Dans ces conditions plusieurs changements sont désirables.

1. L’Eurogroupe doit donner sa définition de la stabilité des prix. Il pourrait choisir 2% ±1%, comme la plupart des autres pays, voire un niveau légèrement plus élevé pour reconnaître que l’inflation est structurellement plus élevée dans les nouveaux pays membres en rattrapage économique.

2. Inscrire dans le débat public la stratégie de politique monétaire en adoptant le ciblage d’inflation, stratégie adoptée par un nombre grandissant de banques centrales – la Fed pourrait y venir dans un proche horizon.

3. Plus de transparence de la BCE : publication des minutes des réunions du Conseil des gouverneurs et des votes, sans mentionner de noms.

4. Réduire la taille du comité qui prend les décisions. Le Conseil des gouverneurs comprend aujourd’hui 19 membres, ils seront 21 l’an prochain, puis 25 un peu plus tard. Ce nombre est trop élevé pour permettre un véritable débat. De fait les décisions sont « préparées » par le Conseil d’administration dans la plus grande opacité. Il serait préférable d’officialiser cette pratique ; il suffirait que le Conseil des gouverneurs délègue cette tâche au Conseil d’administration. Un tel changement ne nécessite pas de modification des traités.

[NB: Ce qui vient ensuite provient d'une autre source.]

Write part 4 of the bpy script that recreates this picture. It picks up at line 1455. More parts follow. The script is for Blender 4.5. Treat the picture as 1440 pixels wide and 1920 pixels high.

5. Chaque gouvernement devrait dialoguer informellement avec le gouverneur de sa banque centrale. Ce dialogue pourrait concerner tous les sujets d’intérêt communs, y compris l’évolution du taux de change, dont le statut est ambigu dans le Traité.

6. Les nominations au Conseil d’administration de la BCE doivent se faire de manière transparente et concurrentielle et sans critère de nationalité. La BCE se distingue des autres grandes banques centrales par le fait que ses dirigeants sont tous issus soit de banques centrales soit de la haute administration.